Internal Detours
Saturday, March 18, 2006
  saturday ride(s) with a $9 digital camera

Today's ride was interesting. Let's make that rides, plural. Ainsley and I had originally planned to meet at 9:00 for a longer fixed-gear ramble, but a change in his plans scotched that. I rode Julius down to the fountain at 9:00 anyway, just to make certain that no one who had seen the emails had showed up for the ride.

Jim was the only rider present. We went out for a quick spin before the club ride scheduled for 10:00. A couple of miles into it, I realized that the pace the club would want to maintain would not be possible for me on the fixed-gear, especially after whacking myself in the ribs Tuesday night in the woods. I turned back and rode home to switch bikes and meet everyone downtown for the later ride.

I pumped up the tires and headed back downtown aboard Belle, shifting through the gears and feeling I'd made a wise choice. Waiting for me at the fountain were Donis, Jennifer, her husband (T.J.? I'm bad about names!), Jim, David Craig, Bill Thompson, Andrew and Bill Evans ... and Rick Flowe.

I used to ride with Rick back in the early 80s. I had the white Puch then, and he was riding a Trek, if memory serves me right. He was faster than I am then, too. On the plus side, he showed me some great roads to ride back when. On the minus side, he introduced me to the guy who sold me my first car, a Volvo 164 that never failed to let me down at crucial moments.

At any rate, we set out in groups. Donis, Jennifer and her husband had left first, so Bill Thompson and I set out in pursuit, catching them near the beginning of the rail-trail. The rest of the pack caught us at the end of the trail, where it dead-ends into Florida Avenue. We wound up retracing the route we'd done a couple of weeks back, but going all the way out to Cedar Springs.

We split up along the way, of course. I found myself riding with the faster pack, talking with Bill Evans about his plan to ride the 200 km brevet the Spartanburg Freewheelers are doing next weekend. On the first long-ish hill, I realized I really HAD done a number on my ribs when I fell Tuesday night. Deep breathing became, well, challenging.

Bless their hearts, the guys would wait up at different intersections for me. Rick dropped back twice to pace me back up to the bunch, as did Bill and young Andrew.
Unfortunately, picking up the pace was not an option.

I took pictures as I went, giving a field test to my newly-acquired Aiptek pencam. A small, 1.3 megapixel digital camera, refurbished examples are selling for $9 plus shipping. There's been a lot of discussion on the iBOB list about them. When mine arrived on Friday, Ana the Tech Goddess found a Mac-compatible program that would interface with the little beast. She liked the results enough to immediately have me order two more, one for her use and one as a spare.

Anyway, following Kent Peterson's method, I wore mine on a lanyard around my neck and would periodically drag it out, switch it on, and see what I could get. I misinterpreted the beeps at one point and foolishly dumped some images I'd gotten earlier in the day, but I think I made up for it with the shots taken over my shoulder while riding.

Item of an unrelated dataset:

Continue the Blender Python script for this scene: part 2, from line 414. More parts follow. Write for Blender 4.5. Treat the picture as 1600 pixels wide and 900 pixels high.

We worked our way back through Promised Land, going right on Whitehall, then left on Briarwood and heading back towards town. Jim doubled back and picked me up and paced me back up to where Bill Thompson and David Craig were discussing taxes while riding very slowly. I took a couple more pictures, and we headed back in on Alexander.

I let them go on up the road, and they decided to let me come in at my own pace. I stopped for a moment and devoured a peanut butter-stuffed pita and drank some water. I checked my mileage and started cycling through the functions of the computer and realized I had 6,996 miles on Belle. I left the readout on total mileage when I got rolling again. The odometer rolled over the 7,000 mile mark as I rode in on the trail.

Everyone was packed up and heading out when I hit the fountain, so I waved and rode home. I checked cycle computers and came up with 9.58 miles on fixed Julius and 36.32 on Belle. As I figure it, if I can ride 45.9 miles while still feeling beaten up from a fall in the woods, despite letting others set a pace that wasn't comfortable for me, and ride through a bonk induced by not stopping or eating along the way, then I'm on track for a metric century April 1. We'll see how it goes.